Leave out the pictures and copy every record exactly.

▶ Material shown:
——
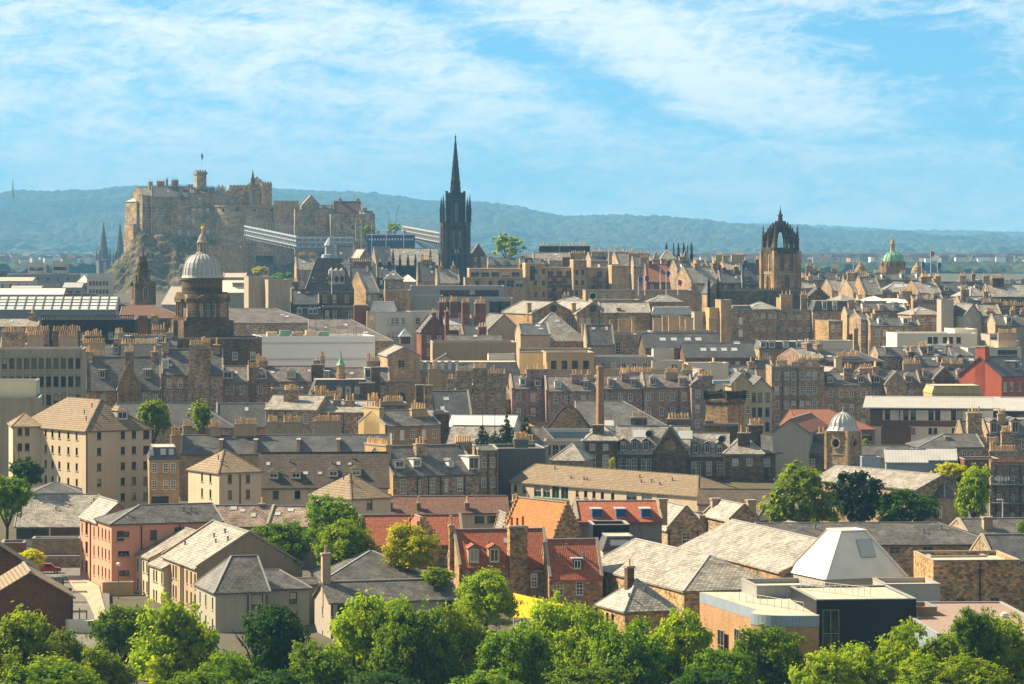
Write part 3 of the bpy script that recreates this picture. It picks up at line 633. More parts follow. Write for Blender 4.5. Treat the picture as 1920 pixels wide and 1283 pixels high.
# ------------------------------------------------------------------ trees
def m_leaf(name, c, c2, tr=.48):
    m, nt = newmat(name); oc = nt.n('ShaderNodeTexCoord').outputs['Object']; oi = nt.n('ShaderNodeObjectInfo')
    at = nt.n('ShaderNodeAttribute', attribute_name='tone')
    col = nt.mix(at.outputs['Fac'], c, c2); f = nt.math('MULTIPLY_ADD', oi.outputs['Random'], .4, .8)
    n = nt.math('MULTIPLY_ADD', nt.noise(oc, .5, 2), .7, .65); f = nt.math('MULTIPLY', f, n)
    col = nt.mix(1, col, nt.comb(f, f, f), 'MULTIPLY')
    o = nt.n('ShaderNodeOutputMaterial'); d = nt.n('ShaderNodeBsdfPrincipled'); t = nt.n('ShaderNodeBsdfTranslucent'); mx = nt.n('ShaderNodeMixShader')
    nt.put(d.inputs['Base Color'], col); d.inputs['Roughness'].default_value = .55; d.inputs['Specular IOR Level'].default_value = .1
    nt.put(t.inputs[0], nt.mix(1, col, (1.35, 1.3, .4), 'MULTIPLY')); mx.inputs[0].default_value = tr
    nt.t.links.new(d.outputs[0], mx.inputs[1]); nt.t.links.new(t.outputs[0], mx.inputs[2]); nt.t.links.new(mx.outputs[0], o.inputs[0])
m_leaf('leaf_bright', (.145, .265, .004), (.38, .47, .008)); m_leaf('leaf_mid', (.065, .155, .005), (.21, .325, .008)); m_leaf('leaf_dark', (.022, .065, .008), (.065, .14, .01))
m_leaf('leaf_yellow', (.40, .45, .004), (.66, .62, .008)); m_leaf('leaf_con', (.014, .034, .014), (.035, .062, .02), .15); m_leaf('leaf_willow', (.12, .19, .012), (.27, .33, .02))
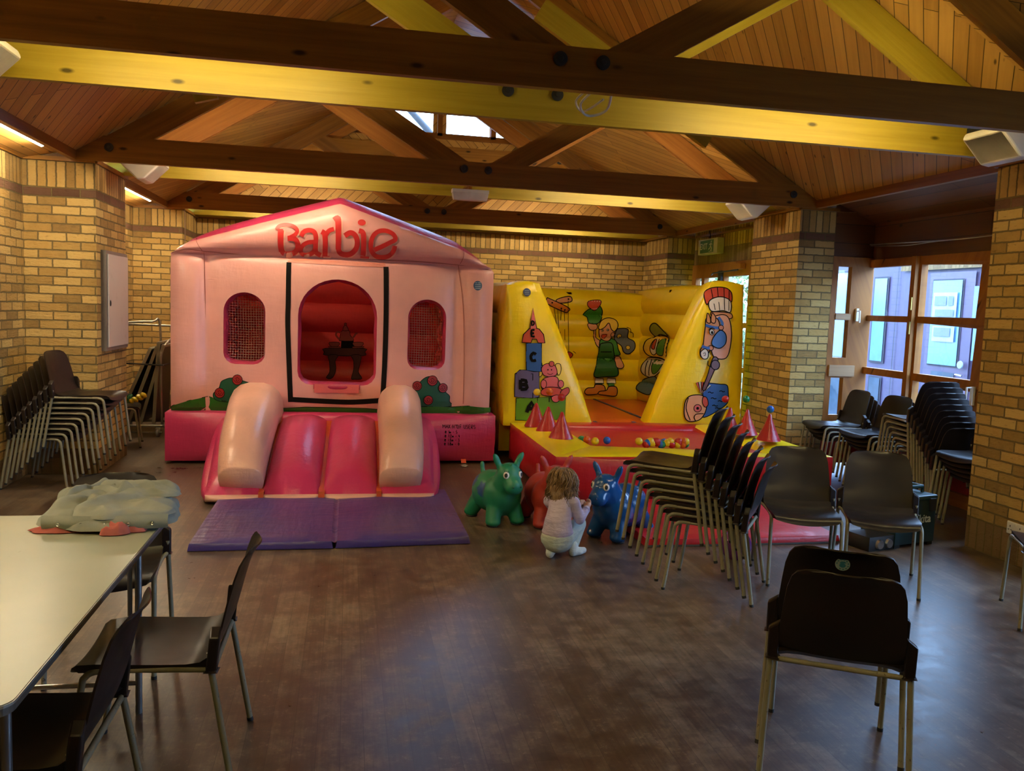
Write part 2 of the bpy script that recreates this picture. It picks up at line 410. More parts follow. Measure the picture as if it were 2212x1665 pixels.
mb = MB(); mb.quad((-3, -3.3, 0), (5.6, -3.3, 0), (5.6, 12.6, 0), (-3, 12.6, 0)); structure(mb.build('floor', M['floor']), 'worn dark brown strip wood floor')
# ceiling: two slopes in bays with diagonal boards
EZ, SL, RX = 2.93, .62, 1.17
def roofz(x): return EZ + SL * ((x + 2.06) if x < RX else (4.40 - x))
cb = MB()
def slope(x0, x1, y0, y1, ang):
    c = math.cos(ang); s = math.sin(ang); ln = math.sqrt(1 + SL * SL)
    P = [(x0, y0), (x1, y0), (x1, y1), (x0, y1)]
    uv = [((x * ln) * c + y * s, -(x * ln) * s + y * c) for x, y in P]
    cb.quad(*[(x, y, roofz(x)) for x, y in P], uv)
for y0, y1, sg in ((-3.3, .9, 1), (.9, 4.55, -1), (4.55, 8.1, 1), (8.1, 12.5, -1)):
    slope(-2.315, RX, y0, y1, -sg * .80); slope(RX, 4.66, y0, y1, sg * .80)
# flat boarded lids over the left recesses and the right bays
sb = MB()
for y0, y1 in ((-3.3, 12.5),):
    cb.quad((-2.75, y0, 2.695), (-2.30, y0, 2.80), (-2.30, y1, 2.80), (-2.75, y1, 2.695), [(y0, 0), (y0, .45), (y1, .45), (y1, 0)])
for y0, y1, x1 in ((1.5, 4.2, 5.5), (5.13, 7.82, 5.5), (7.78, 8.79, 5.31), (8.79, 11.48, 5.3), (11.48, 12.5, 5.31), (-3.3, 1.5, 5.31), (4.19, 5.14, 5.31)):
    zl = 2.70 if x1 == 5.31 else 2.80
    if x1 < 5.4: cb.quad((4.4 if zl < 2.75 else 4.6, y0, zl + .0), (x1 + .25, y0, zl), (x1 + .25, y1, zl), (4.4 if zl < 2.75 else 4.6, y1, zl + .0), [(y0, 0), (y0, .9), (y1, .9), (y1, 0)])
    else: sb.quad((4.655, y0, 2.88), (5.345, y0, 2.60), (5.345, y1, 2.60), (4.655, y1, 2.88), [(y0, 0), (y0, .745), (y1, .745), (y1, 0)])
structure(cb.build('ceiling', M['ceil']), 'pitched pine boarded ceiling'); structure(sb.build('ceiling_bay', M['fascia']), 'dark boarded soffit sloping down to the bay window')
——
▶ Finished task:
Write part 3 of the bpy script that recreates this picture. It picks up at line 633. More parts follow. Write for Blender 4.5. Treat the picture as 1920 pixels wide and 1283 pixels high.
# ------------------------------------------------------------------ trees
def m_leaf(name, c, c2, tr=.48):
    m, nt = newmat(name); oc = nt.n('ShaderNodeTexCoord').outputs['Object']; oi = nt.n('ShaderNodeObjectInfo')
    at = nt.n('ShaderNodeAttribute', attribute_name='tone')
    col = nt.mix(at.outputs['Fac'], c, c2); f = nt.math('MULTIPLY_ADD', oi.outputs['Random'], .4, .8)
    n = nt.math('MULTIPLY_ADD', nt.noise(oc, .5, 2), .7, .65); f = nt.math('MULTIPLY', f, n)
    col = nt.mix(1, col, nt.comb(f, f, f), 'MULTIPLY')
    o = nt.n('ShaderNodeOutputMaterial'); d = nt.n('ShaderNodeBsdfPrincipled'); t = nt.n('ShaderNodeBsdfTranslucent'); mx = nt.n('ShaderNodeMixShader')
    nt.put(d.inputs['Base Color'], col); d.inputs['Roughness'].default_value = .55; d.inputs['Specular IOR Level'].default_value = .1
    nt.put(t.inputs[0], nt.mix(1, col, (1.35, 1.3, .4), 'MULTIPLY')); mx.inputs[0].default_value = tr
    nt.t.links.new(d.outputs[0], mx.inputs[1]); nt.t.links.new(t.outputs[0], mx.inputs[2]); nt.t.links.new(mx.outputs[0], o.inputs[0])
m_leaf('leaf_bright', (.145, .265, .004), (.38, .47, .008)); m_leaf('leaf_mid', (.065, .155, .005), (.21, .325, .008)); m_leaf('leaf_dark', (.022, .065, .008), (.065, .14, .01))
m_leaf('leaf_yellow', (.40, .45, .004), (.66, .62, .008)); m_leaf('leaf_con', (.014, .034, .014), (.035, .062, .02), .15); m_leaf('leaf_willow', (.12, .19, .012), (.27, .33, .02))
Write part 2 of the bpy script that recreates this picture. It picks up at line 410. More parts follow. Measure the picture as if it were 2212x1665 pixels.
mb = MB(); mb.quad((-3, -3.3, 0), (5.6, -3.3, 0), (5.6, 12.6, 0), (-3, 12.6, 0)); structure(mb.build('floor', M['floor']), 'worn dark brown strip wood floor')
# ceiling: two slopes in bays with diagonal boards
EZ, SL, RX = 2.93, .62, 1.17
def roofz(x): return EZ + SL * ((x + 2.06) if x < RX else (4.40 - x))
cb = MB()
def slope(x0, x1, y0, y1, ang):
    c = math.cos(ang); s = math.sin(ang); ln = math.sqrt(1 + SL * SL)
    P = [(x0, y0), (x1, y0), (x1, y1), (x0, y1)]
    uv = [((x * ln) * c + y * s, -(x * ln) * s + y * c) for x, y in P]
    cb.quad(*[(x, y, roofz(x)) for x, y in P], uv)
for y0, y1, sg in ((-3.3, .9, 1), (.9, 4.55, -1), (4.55, 8.1, 1), (8.1, 12.5, -1)):
    slope(-2.315, RX, y0, y1, -sg * .80); slope(RX, 4.66, y0, y1, sg * .80)
# flat boarded lids over the left recesses and the right bays
sb = MB()
for y0, y1 in ((-3.3, 12.5),):
    cb.quad((-2.75, y0, 2.695), (-2.30, y0, 2.80), (-2.30, y1, 2.80), (-2.75, y1, 2.695), [(y0, 0), (y0, .45), (y1, .45), (y1, 0)])
for y0, y1, x1 in ((1.5, 4.2, 5.5), (5.13, 7.82, 5.5), (7.78, 8.79, 5.31), (8.79, 11.48, 5.3), (11.48, 12.5, 5.31), (-3.3, 1.5, 5.31), (4.19, 5.14, 5.31)):
    zl = 2.70 if x1 == 5.31 else 2.80
    if x1 < 5.4: cb.quad((4.4 if zl < 2.75 else 4.6, y0, zl + .0), (x1 + .25, y0, zl), (x1 + .25, y1, zl), (4.4 if zl < 2.75 else 4.6, y1, zl + .0), [(y0, 0), (y0, .9), (y1, .9), (y1, 0)])
    else: sb.quad((4.655, y0, 2.88), (5.345, y0, 2.60), (5.345, y1, 2.60), (4.655, y1, 2.88), [(y0, 0), (y0, .745), (y1, .745), (y1, 0)])
structure(cb.build('ceiling', M['ceil']), 'pitched pine boarded ceiling'); structure(sb.build('ceiling_bay', M['fascia']), 'dark boarded soffit sloping down to the bay window')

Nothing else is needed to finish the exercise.